By consolidating your pensions, you can:

  • Simplify management: Managing one pension pot is easier than managing several. Although consolidating your pension pots will take some admin time in the short term, it’s likely to save you time over the long term.
  • Receive a single pension payment: Once you retire, having several pension pots means you’d receive several smaller pension payments. By consolidating your pensions, you’ll receive one larger payment.
  • Reduce costs: Every pension plan comes with various fees. By having several pots, you’ll be paying these fees to multiple providers. Consolidating your pension pot means you’ll only pay one set of fees.
  • Get a better return: Some of your pots are likely to be outperforming others. Transferring all of your pensions into one of your better-performing schemes could mean you make a higher return on your investment over time. Plus, larger pension pots often have access to a wider range of investment funds.

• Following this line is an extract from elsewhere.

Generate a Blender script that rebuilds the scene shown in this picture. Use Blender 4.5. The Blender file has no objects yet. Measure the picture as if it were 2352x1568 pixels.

However, it's important to consider the potential drawbacks:

  • Lose benefits: If any of your existing pension schemes offer a final salary scheme, guaranteed annuity rates or guaranteed growth rates, these are highly valuable benefits. If you leave these schemes, there’s no guarantee you’ll get the same benefits elsewhere.
  • Exit fees & penalties: While consolidating your pensions generally means you’ll pay fewer fees in the long term, you could face some fees & penalties in the short term. Check the small print of each of your schemes and note down any exit fees and penalties.
  • Risk: You can often reduce the amount of fees you pay, and gain access to better investment options, by consolidating your pension. But it’s important to note that this isn’t a one-size-fits-all rule, and depending on who you transfer your pension to, you could end up worse off.

Before you begin the pension consolidation process, it’s important that you know and compare the features and benefits of the plan(s) you are thinking of transferring to. For free and impartial advice on choosing the right one for you, get in touch with Pension Wise by Money Helper.

How to consolidate my pension

By now, you should have all the details of your pensions, and know which pension pot you want to keep – so here are the next steps:

Get a transfer value

Contact each of your pension providers and request a transfer value. Have your reference or membership numbers on hand to make the process quicker.

Complete the pension transfer process

Next, you’ll need to complete all the necessary forms provided by your chosen pension provider. These days, this can usually be done online. Make sure you’re aware of the terms and conditions of the transfer, as well as any fees.

Be aware that this process can be time-consuming. You’re likely to need to provide ID, proof of address and other supporting documentation. Once the admin is complete, the transfer can take anywhere from a few weeks to several months.

Keep up-to-date with your new pension

After the transfer, see this as an opportunity for a fresh start. Explore the investment options and select the one that best suits your needs. Monitor your consolidated pension's performance and make adjustments when necessary.